Granted, the application was much simpler to develop than Quattro Pro for Windows, and a lot of productivity gains were given by using a RAD environment like Delphi, rather than a pure C++ compiler like in the case of Quattro Pro for Windows. Discount even the fact that I had worked in Borland, that I had a deep knowledge of Delphi, and that the application was a simple CRUD application, just with lots of screens and data.

Function Points or not, those 600,000 lines of working Delphi code, delivered in 24 months by 4 engineers, remain. This was a real case of Software Hyper-productivity. (Besides, all this happened 3-5 years before the Agile Manifesto [BECK-2001] was published, and way before the current hype around “agile, scrum, XP, etc.” was popular!)

My early experience at Borland International allowed me to repeatedly achieve hyper-productivity well beyond industry averages, on a number of diverse projects, with different teams, different technologies, different countries, and different problem domains. So, to answer the question, at least according to my experience: Yes! Hyper-productivity is a skill that is transferable (and if you want to know more about this, stay tuned on this blog!).

A Good Use for Function Points?

On a final note, to continue on the topic of Function Points: examining the Function Point productivity figures for the reference case, the Borland Quattro Pro for Windows case, and my own productivity record, let us consider the Function Point figures as valid for the sake of discussion. These figure can be considered as evidence that there are ways to deliver orders of magnitude more productivity than traditional approaches.

It is also worthwhile to comment that in the reference project, hyper productivity was achieved not only because of the chosen methodology, but also because of the chosen toolset. The choice of using Ruby on Rails was done because of it’s claimed productivity advantage in making web applications (according to various, unverified claims that promoted Ruby on Rails, it was supposedly 6-9 times more productive than equivalent Java based web development). The reference project exhibited hyper-productivity. How much of that was due to the methodology, and how much due to the toolset is open for debate. However this stresses the point that making an effort estimation that ignores and discounts the underlying technology, as done by Function Point Analysis, doesn’t not seem to be particularly inspired by wisdom.

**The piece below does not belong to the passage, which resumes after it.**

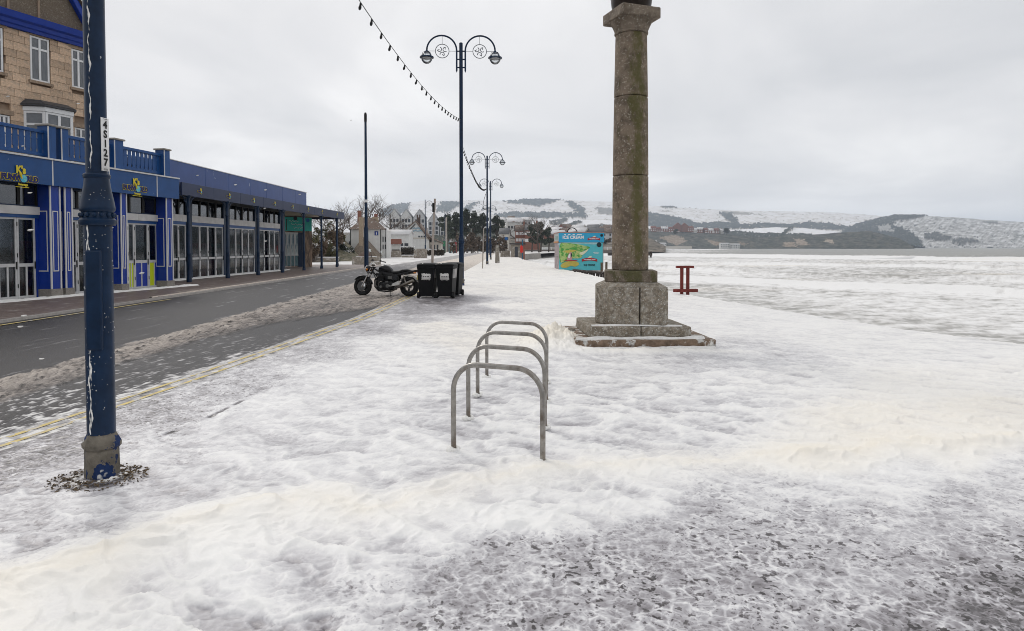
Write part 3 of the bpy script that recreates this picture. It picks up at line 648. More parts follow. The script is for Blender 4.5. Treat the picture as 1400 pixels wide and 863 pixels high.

Jeff Sutherland uses Function Points to compare different projects, and determine productivity differences. I think that hyper-productivity is real; but using Function Points to demonstrate it is not an appropriate way to demonstrate it.

In my opinion, Function Points are a cargo cult, on the border of superstition. Function Points have the same credibility as numerology, astrology, biorhythms, anthropometry and other pseudosciences that try to gain a semblance of respectability by resorting to numbers in a manipulative and distorting manner.

As Jeff Sutherland has repeatedly shown, it is possible to use Function Point to sell Scrum – and apparently he’s been very successful in doing so. It is a sad state of affairs for the IT Industry, that there are people believing in Function Points and that you can resort to such pseudoscience in order to sell a methodology or to demonstrate achieving software hyper-productivity. Using Function Points makes no sense from a business perspective.

There are other metrics that are much more significant from a business perspective, like the Theory of Constraint’s Throughput (defined as the rate at which the organization generates money), which can demonstrate the business effects of achieving software hyper-productivity in an even more spectacular, and – more important – convincing and tangible manner, through bottom-line results.